By Mark Deen
Feb. 27 (Bloomberg) -- Chancellor of the Exchequer Alistair Darling forced Royal Bank of Scotland Group Plc to give up the right to claim its current losses against future taxes in the U.K., a potential boost to the Treasury’s finances.
In exchange for guaranteeing 325 billion pounds ($462 billion) of RBS assets, the Treasury required the bank to forgo unspecified allowances that normally could be used to reduce its payments and also the right to count losses against taxes owed.
The decision will help Prime Minister Gordon Brown confront the biggest budget deficits since modern records began in 1970 as the recession dries up revenue to the Treasury. RBS paid 16 billion pounds of corporate tax from 1998 to 2007, about 80 percent of the cost of its government-funded recapitalization.
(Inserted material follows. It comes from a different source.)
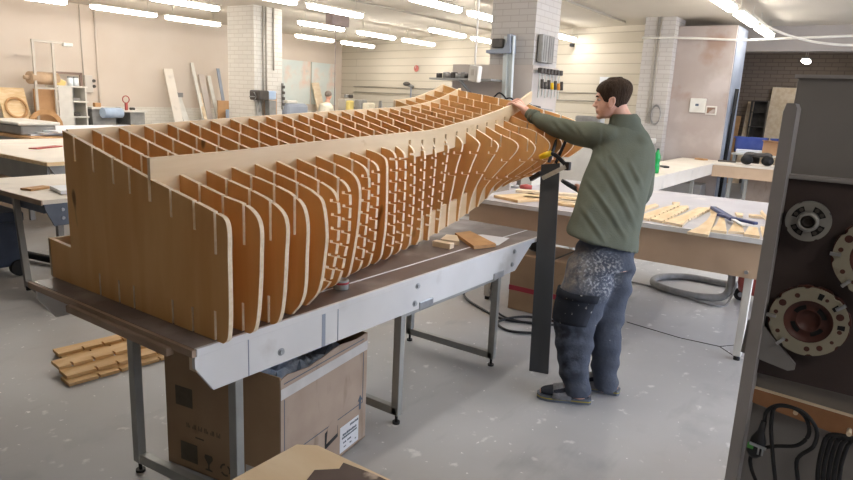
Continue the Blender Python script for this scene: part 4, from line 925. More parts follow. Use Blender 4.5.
for x, lb in ((7.08, 'left'), (7.2, 'right')):
    t = thing('glass_jar', lb+' jar of the pair on top of the white shelf', 'jar', (x, 14.4, 1.59), 'jars')
    MB().cyl((x, 14.4, 1.591), (x, 14.4, 1.76), .055, M['glass']).build('body', None, t)
    MB().cyl((x, 14.4, 1.76), (x, 14.4, 1.785), .057, M['greymetal']).build('lid', None, t)
single(MB().box((6.95, 14.75, 1.83), (7.52, 14.79, 1.88)).box((7.47, 14.75, 1.5), (7.52, 14.79, 1.88)), 'angle_bracket', mat('brown_steel', '#8d776a', rough=.6), 'brown L-shaped steel bar on the pinkish wall over the shelf', 'bracket')
t = thing('switch_box', 'pale grey electric box with dark knobs on the pinkish wall', 'switch box', (7.7, 14.85, 1.45))
MB().box((7.6, 14.8, 1.46), (7.78, 14.9, 1.84), mat('pale_grey_enamel', '#c5bfb5', rough=.5), bev=.01).build('case', None, t)
for z in (1.72, 1.60): MB().cyl((7.8, 14.86, z), (7.8, 14.78, z), .035, M['darkmetal']).build('knob', None, t)
for x, nm in ((7.62, 'thinner'), (7.95, 'thicker')):
    tag(origin(MB().cyl((x, 14.88, 1.1 if x > 7.8 else 1.84), (x, 14.88, CH), .010 if x < 7.8 else .022, n=8).build('wall_pipe', M['palerack' if x < 7.8 else 'pinkwall'])), nm+' vertical pipe on the pinkish wall by the electric box', 'pipe', 'pipes on the pink wall')
t = thing('side_counter', 'low white counter along the pinkish wall right of the shelf', 'counter', (8.0, 14.4, 0))
MB().box((7.35, 14.1, 1.12), (7.95, 14.75, 1.16)).box((7.9, 14.1, 1.06), (8.65, 14.75, 1.1)).build('worktop', M['whitemetal'], t)
MB().box((7.38, 14.15, 0), (7.9, 14.7, 1.12)).box((8.25, 14.15, 0), (8.6, 14.7, 1.06)).build('cabinet', M['greymetal'], t)
MB().box((8.0, 14.6, 0), (8.2, 14.7, 1.06)).build('back_panel', M['darkmetal'], t)
single(MB().tube([(7.5, 13.95, 1.05), (7.95, 14.0, 1.05)], .11, n=16), 'blue_roll', M['lightblue'], 'light blue paper roll in front of the white counter', 'roll')
t = thing('table_clamp', 'red clamp with ring on the white counter', 'clamp', (8.25, 14.3, 1.1))
MB().bar((8.25, 14.3, 1.101), (8.25, 14.3, 1.26), .05, .05, M['red']).build('base', None, t)
MB().tube([(8.25+.08*math.cos(a*PI/8), 14.3, 1.34+.08*math.sin(a*PI/8)) for a in range(16)], .012, M['red'], 6, closed=True).build('ring', None, t)
for k, (x, s_, m_, lb) in enumerate([(7.6, .09, 'orangeply', 'brown tool on the counter near the electric box'), (8.08, .06, 'greymetal', 'grey item on the counter left of the red clamp'), (8.42, .06, 'darkmetal', 'dark item on the counter right of the red clamp')]):
    single(MB().cbox((x, 14.35, (1.161 if x < 7.9 else 1.101)+s_*.5), (s_*1.6, .1, s_), None, None, .015), 'hand_tool', M[m_], lb, 'tool', 'tools on the counter')
for k, (x, zt_, w_, mm, ln_, lb) in enumerate([(9.62, 2.1, .24, 'benchtop', .1, 'wide tall pale board leaning on the pinkish wall'), (9.93, 1.42, .16, 'whitemetal', .18, 'short white board with a dark cap leaning right of the wide pale board'), (10.40, 2.3, .09, 'whitemetal', .15, 'tall narrow white batten leaning against the pinkish wall'), (10.53, 1.55, .2, 'pine2', .12, 'low pale board leaning at the foot of the tall batten'),
     (10.62, 2.02, .17, 'greyplaster', .06, 'grey board behind the tall batten'), (10.9, 2.0, .10, 'whitemetal', .1, 'white board between the grey board and the column'), (11.09, 2.2, .09, 'greypaint_light', .04, 'grey batten next to the white column')]):
    o = MB().bar((x+ln_, 14.25+.05*(k % 3), 0), (x, 14.72+.07*(k % 3), zt_), w_, .02, M[mm], up=(0, 1, 0)).build('leaning_board'); tag(origin(o), lb, 'board', 'boards on the pinkish wall')
single(MB().cbox((9.84, 14.62, 1.48), (.17, .08, .11)), 'board_cap', M['greyplate'], 'dark grey cap over the short white board', 'cap')
single(MB().box((10.75, 14.3, .002), (11.2, 14.33, 1.38)), 'plywood_sheet', M['orangeply'], 'brown panel behind the blue bin by the column', 'panel')
single(MB().box((10.9, 13.8, .002), (11.5, 14.2, 1.16), bev=.02), 'storage_bin', M['lightblue'], 'pale blue storage bin at the foot of the white column', 'bin')
single(MB().tube([(11.2, 13.68, .0), (11.05, 13.72, 1.15), (10.95, 13.75, 1.42)], .03, n=8), 'black_bar', M['black'], 'black bar standing before the pale blue bin', 'bar')
# machine at the column
t = thing('pillar_drill', 'grey drilling machine standing against the white column', 'machine', (9.1, 10.55, 0))
MB().box((8.82, 10.4, 1.48), (9.08, 10.72, 1.68), M['darkmetal'], bev=.03).build('head', None, t)
MB().cyl((9.0, 10.62, 0), (9.0, 10.62, 1.5), .045, M['greymetal']).build('column', None, t)
MB().box((8.78, 10.35, 1.05), (9.1, 10.66, 1.09), M['greymetal']).build('table', None, t)
MB().cyl((8.92, 10.52, 1.48), (8.92, 10.52, 1.25), .02, M['greymetal']).build('spindle', None, t)
MB().box((8.8, 10.35, 0), (9.15, 10.75, .06), M['greymetal']).build('foot', None, t)
for k in range(3): MB().cyl((8.82, 10.5, 1.55), (8.72, 10.5+.1*math.cos(k*2.1), 1.55+.1*math.sin(k*2.1)), .01, M['greymetal'], 6).build('lever', None, t)
single(MB().box((9.13, 10.5, 1.5), (9.36, 10.6, 1.68), bev=.03), 'blue_bag', M['lightblue'], 'light blue bag hanging next to the drilling machine', 'bag')
single(MB().box((9.2, 10.66, .002), (9.5, 10.7, 1.64)), 'plywood_sheet', M['orangeply'], 'brown panel leaning against the right face of the white column', 'panel')
single(MB().box((9.12, 10.45, .002), (9.3, 10.6, 1.49), bev=.01), 'machine_stand', M['greymetal'], 'slim grey stand carrying the light blue bag', 'stand')
t = thing('covered_machine', 'grey covered machine right of the white column', 'machine', (11.7, 12.7, 0))
MB().box((11.3, 12.3, .002), (12.05, 13.1, 1.4), M['greypaint_light'], bev=.08).build('body', None, t)
MB().box((11.35, 12.35, 1.4), (11.7, 12.8, 1.47), M['whitemetal'], bev=.02).build('lid', None, t)
t = thing('wall_ladder_strip', 'dark upright strip of hooks just right of the white column', 'hook strip', (9.72, 10.7, 1.3))
MB().box((9.72, 10.72, 1.3), (9.75, 10.76, 1.85), M['greymetal']).build('strip', None, t)
for z in (1.38, 1.5, 1.62, 1.74): MB().box((9.71, 10.69, z), (9.76, 10.72, z+.06), M['darkmetal']).build('hook', None, t)
for (x0, x1, lb) in ((13.45, 14.6, 'large pale map-like sheet on the pinkish wall beside the column'), (14.68, 15.75, 'large pale map-like sheet on the pinkish wall near the corner')):
    single(MB().box((x0, 14.87, 1.34), (x1, 14.9, 2.62)), 'wall_sheet', M['mapblue'], lb, 'poster', 'wall sheets')
single(MB().bar((14.9, 14.3, .0), (14.75, 14.8, 2.0), .3, .03, up=(0, 1, 0)), 'leaning_board', M['pine2'], 'pale board leaning in front of the map-like sheets', 'board')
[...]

“This is a sign of things to come,” said Peter Spencer, a former Treasury official now advising Ernst & Young. “The government has got to spend now to keep the wolf from the door, but we’re all trying to figure out when the debt is going to have be paid off.”
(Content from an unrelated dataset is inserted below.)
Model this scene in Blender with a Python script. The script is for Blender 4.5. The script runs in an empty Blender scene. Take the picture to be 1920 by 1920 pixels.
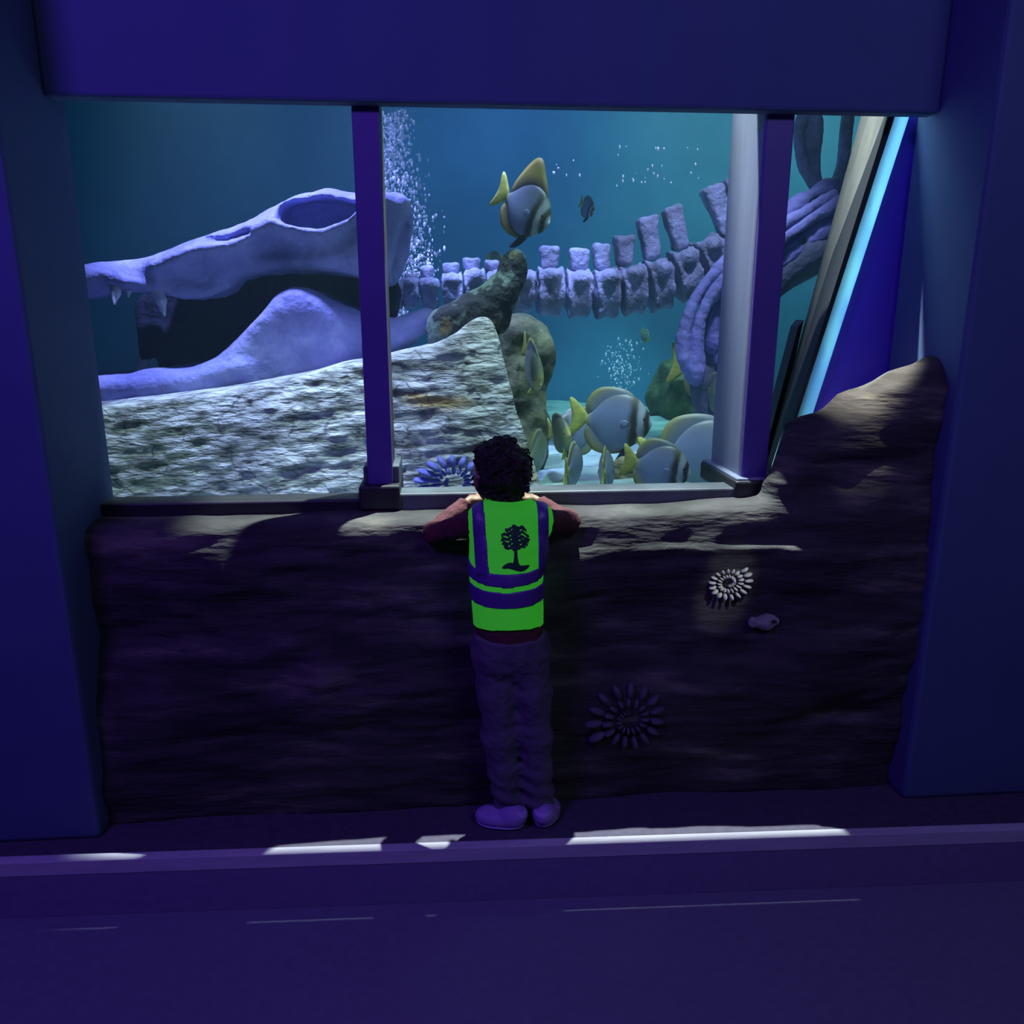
import bpy, math, random
import numpy as np
from mathutils import Vector, Matrix, Euler

random.seed(7)
C = bpy.context.scene.collection
PI = math.pi

# ------------------------------------------------------------------ camera model (shared by the builder)
CH, PITCH, YAW, FPX = 1.27, math.radians(14.0), math.radians(4.5), 1490.0
_f = np.array([math.sin(YAW) * math.cos(PITCH), math.cos(YAW) * math.cos(PITCH), -math.sin(PITCH)])
_r = np.array([math.cos(YAW), -math.sin(YAW), 0.0])
_u = np.cross(_r, _f)


def at(px, py, y):
    """world point at depth y seen at pixel px,py of the photograph"""
    d = _f + (px - 960) / FPX * _r - (py - 960) / FPX * _u
    return np.array([0, 0, CH]) + d * (y / d[1])


def atz(px, py, z):
    d = _f + (px - 960) / FPX * _r - (py - 960) / FPX * _u
    return np.array([0, 0, CH]) + d * ((z - CH) / d[2])


# ------------------------------------------------------------------ numpy noise
_T = np.random.RandomState(3).rand(64, 64, 64).astype(np.float32)


def vnoise(x, y, z):
    xi, yi, zi = np.floor(x).astype(int), np.floor(y).astype(int), np.floor(z).astype(int)
    fx, fy, fz = x - xi, y - yi, z - zi
    fx, fy, fz = [t * t * (3 - 2 * t) for t in (fx, fy, fz)]
    g = lambda a, b, c: _T[(xi + a) & 63, (yi + b) & 63, (zi + c) & 63]
    x00 = g(0, 0, 0) * (1 - fx) + g(1, 0, 0) * fx
    x10 = g(0, 1, 0) * (1 - fx) + g(1, 1, 0) * fx
    x01 = g(0, 0, 1) * (1 - fx) + g(1, 0, 1) * fx
    x11 = g(0, 1, 1) * (1 - fx) + g(1, 1, 1) * fx
    return (x00 * (1 - fy) + x10 * fy) * (1 - fz) + (x01 * (1 - fy) + x11 * fy) * fz - 0.5


def fbm(x, y, z, n=4):
    s, a = 0, 1.0
    for i in range(n):
        s = s + a * vnoise(x + 17.3 * i, y + 9.1 * i, z + 5.7 * i)
        x, y, z, a = x * 2.03, y * 2.03, z * 2.03, a * 0.5
    return s


# ------------------------------------------------------------------ sdf toolkit
def smin(a, b, k):
    h = np.clip(0.5 + 0.5 * (b - a) / k, 0, 1)
    return b * (1 - h) + a * h - k * h * (1 - h)


def smax(a, b, k):
    return -smin(-a, -b, k)


def capsule(X, Y, Z, a, b, ra, rb):
    a, b = np.array(a, float), np.array(b, float)
    ab = b - a
    L = float(ab @ ab) + 1e-12
    t = np.clip(((X - a[0]) * ab[0] + (Y - a[1]) * ab[1] + (Z - a[2]) * ab[2]) / L, 0, 1)
    d = np.sqrt((X - a[0] - t * ab[0]) ** 2 + (Y - a[1] - t * ab[1]) ** 2 + (Z - a[2] - t * ab[2]) ** 2)
    return d - (ra + (rb - ra) * t)


def chain(X, Y, Z, pts, rad, k):
    d = None
    for i in range(len(pts) - 1):
        c = capsule(X, Y, Z, pts[i], pts[i + 1], rad[i], rad[i + 1])
        d = c if d is None else smin(d, c, k)
    return d


def ellipsoid(X, Y, Z, c, r, rotz=0.0, rotx=0.0, roty=0.0):
    x, y, z = X - c[0], Y - c[1], Z - c[2]
    if rotz:
        cs, sn = math.cos(-rotz), math.sin(-rotz)
        x, y = x * cs - y * sn, x * sn + y * cs
    if roty:
        cs, sn = math.cos(-roty), math.sin(-roty)
        x, z = x * cs + z * sn, -x * sn + z * cs
    if rotx:
        cs, sn = math.cos(-rotx), math.sin(-rotx)
        y, z = y * cs - z * sn, y * sn + z * cs
    k0 = np.sqrt((x / r[0]) ** 2 + (y / r[1]) ** 2 + (z / r[2]) ** 2)
    k1 = np.sqrt((x / r[0] ** 2) ** 2 + (y / r[1] ** 2) ** 2 + (z / r[2] ** 2) ** 2)
    return k0 * (k0 - 1) / np.maximum(k1, 1e-6)


def poly2(P, X, Z):
    """signed distance to polygon P in the x,z plane"""
    P = np.asarray(P, float)
    d = np.full(np.broadcast(X, Z).shape, 1e9)
    s = np.ones(d.shape)
    n = len(P)
    for i in range(n):
        a, b = P[i], P[i - 1]
        ex, ez = b[0] - a[0], b[1] - a[1]
        wx, wz = X - a[0], Z - a[1]
        t = np.clip((wx * ex + wz * ez) / (ex * ex + ez * ez + 1e-12), 0, 1)
        d = np.minimum(d, (wx - ex * t) ** 2 + (wz - ez * t) ** 2)
        c1, c2, c3 = Z >= a[1], Z < b[1], ex * wz > ez * wx
        flip = (c1 & c2 & c3) | (~c1 & ~c2 & ~c3)
        s = np.where(flip, -s, s)
    return s * np.sqrt(d)


def smooth_poly(P, it=2):
    P = np.asarray(P, float)
    for _ in range(it):
        Q = np.roll(P, -1, 0)
        P = np.stack([0.75 * P + 0.25 * Q, 0.25 * P + 0.75 * Q], 1).reshape(-1, P.shape[1])
    return P


def extrude(d2, dy, W, r):
    a, b = d2 + r, np.abs(dy) - W + r
    return np.minimum(np.maximum(a, b), 0) + np.sqrt(np.maximum(a, 0) ** 2 + np.maximum(b, 0) ** 2) - r


def mesh_sdf(fn, lo, hi, h):
    lo, hi = np.array(lo, float), np.array(hi, float)
    n = np.maximum(np.ceil((hi - lo) / h).astype(int) + 1, 3)
    ax = [lo[i] + h * np.arange(n[i]) for i in range(3)]
    X, Y, Z = ax[0][:, None, None], ax[1][None, :, None], ax[2][None, None, :]
    V = np.broadcast_to(fn(X, Y, Z), n).astype(np.float32).copy()
    V[[0, -1]] = np.maximum(V[[0, -1]], h * 0.3)
    V[:, [0, -1]] = np.maximum(V[:, [0, -1]], h * 0.3)
    V[:, :, [0, -1]] = np.maximum(V[:, :, [0, -1]], h * 0.3)
    S = V < 0
    cs = np.zeros(n - 1, np.int8)
    for i in (0, 1):
        for j in (0, 1):
            for k in (0, 1):
                cs += S[i:n[0] - 1 + i, j:n[1] - 1 + j, k:n[2] - 1 + k]
    act = (cs > 0) & (cs < 8)
    idx = np.argwhere(act)
    vid = np.full(act.shape, -1, np.int64)
    vid[act] = np.arange(len(idx))
    pos = np.zeros((len(idx), 3)); cnt = np.zeros(len(idx))
    I, J, K = idx.T
    corners = [(i, j, k) for i in (0, 1) for j in (0, 1) for k in (0, 1)]
    for c in corners:
        for d in range(3):
            if c[d]:
                continue
            e = list(c); e[d] = 1
            va = V[I + c[0], J + c[1], K + c[2]]; vb = V[I + e[0], J + e[1], K + e[2]]
            m = (va < 0) != (vb < 0)
            t = np.where(m, va / np.where(m, va - vb, 1), 0)
            p = np.array(c, float)[None, :].repeat(len(idx), 0)
            p[:, d] += t
            pos[m] += p[m]; cnt[m] += 1
    verts = lo + h * (idx + pos / cnt[:, None])
    quads = []
    for d in range(3):
        b, c = (d + 1) % 3, (d + 2) % 3
        sl0 = [slice(None)] * 3; sl1 = [slice(None)] * 3
        sl0[d] = slice(0, -1); sl1[d] = slice(1, None)
        A, B = S[tuple(sl0)], S[tuple(sl1)]
        e = np.argwhere(A != B)
        ok = (e[:, b] > 0) & (e[:, c] > 0) & (e[:, b] < n[b] - 1) & (e[:, c] < n[c] - 1)
        e = e[ok]
        ins = A[tuple(e.T)]
        q = []
        for db, dc in ((-1, -1), (0, -1), (0, 0), (-1, 0)):
            f = e.copy(); f[:, b] += db; f[:, c] += dc
            q.append(vid[tuple(f.T)])
        q = np.stack(q, 1)
        q[~ins] = q[~ins][:, ::-1]
        quads.append(q)
    quads = np.concatenate(quads)
    quads = quads[(quads >= 0).all(1)]
    return verts, quads


# ------------------------------------------------------------------ object helpers
def tag(o, label=None, cat=None, group=None, kind=None):
    if label: o['label'] = label
    if cat: o['category'] = cat
    if group: o['group'] = group
    if kind: o['kind'] = kind
    return o


def empty(name, loc, label=None, cat=None, group=None, kind=None):
    o = bpy.data.objects.new(name, None)
    C.objects.link(o)
    o.location = [float(v) for v in loc]
    return tag(o, label, cat, group, kind)


def wloc(o):
    p = np.zeros(3)
    while o is not None:
        p += np.array(o.location); o = o.parent
    return p


def obj(name, vf, mat, parent=None, smooth=True, local=False):
    v, f = vf
    v = np.asarray(v, float)
    if parent is not None and not local:
        v = v - wloc(parent)
    me = bpy.data.meshes.new(name)
    me.from_pydata([tuple(p) for p in v], [], [tuple(int(i) for i in q) for q in f])
    me.update()
    if smooth:
        me.polygons.foreach_set('use_smooth', [True] * len(me.polygons))
    me.materials.append(mat)
    o = bpy.data.objects.new(name, me)
    C.objects.link(o)
    if parent is not None: o.parent = parent
    return o


def bevel(o, w=0.004, seg=2):
    m = o.modifiers.new('bevel', 'BEVEL'); m.width = w; m.segments = seg; m.limit_method = 'ANGLE'
    return o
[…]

Lloyds Banking Group Plc also is talking to the Treasury about joining the asset protection plan tapped by RBS yesterday. An announcement detailing its participation may come as early as today. Lloyds said the terms it negotiates with ministers may not be the same as the RBS program.
Record Loss
Yesterday, RBS reported a 24.1 billion-pound loss for 2008, the biggest in U.K. corporate history and surpassing the 22 billion pounds Vodafone Group Plc lost in 2006. In ordinary times, that loss could be used to reduce taxes in future years.
RBS “agreed for a number of years not to claim certain U.K. tax losses and allowances, meaning that when they do return to profitability, they will not be able to benefit from the losses accrued in the intervening period,” Darling said yesterday.
“That will soak up cash from the bank and increase the Treasury’s tax yield,” said George Bull, a tax accountant at Baker Tilly in London. “It will also reduce the amounts available for lending or shareholder dividends.”
Britain’s five biggest banks -- RBS, Lloyds, HSBC Holdings Plc, Barclays Plc and Standard Chartered Plc -- set aside about 5.3 billion pounds to pay U.K. corporation tax in 2007, according to Bloomberg calculations based on their annual reports. That’s about 10th of the 46 billion pounds collected.
Wider Deficits
While Darling is ladling out money now, he’s also working to shore up the public finances in coming years when he assumes the economy will rebound. In the first 10 months of the fiscal year, the deficit widened to 67.2 billion pounds, the most since records began in 1993, from 23.1 billion pounds a year earlier.
“There’s no easy way out for the government finances,” said David Page, an economist at Investec Securities. “Weakness in financial sector profits over the next year or so means the outlook for corporation tax receipts is bleak.”
Voters are increasingly upset with the government for allowing banks to rack up bad debts and want Brown to rein both risky behavior and the bonuses of the executives responsible. Brown’s Labour Party trailed the Conservative opposition by 20 points in an Ipsos-Mori Ltd. survey earlier this month, the most since before the first bailout in October.
“There’s a feeling of ‘how much longer can this go one for?’” said Andrew Hawkins, a pollster at ComRes Ltd. in London. “There’s real public anger.”
Darling’s budget plan calls for a fiscal stimulus of about 20 billion pounds including spending increases and tax cuts for the next two years. Following that, he expects to increases revenue for the following three years.
The Institute for Fiscal Studies, a public finances consultant that includes the Treasury and Bank of England among its clients, says the deficit is manageable so long as the government takes credible steps to close it.
“Better to do too much that may not be necessary than be seen to do nothing when further effort is required,” said Gemma Tetlow, an IFS economist. Tightening could “subsequently be reversed if it isn’t needed.”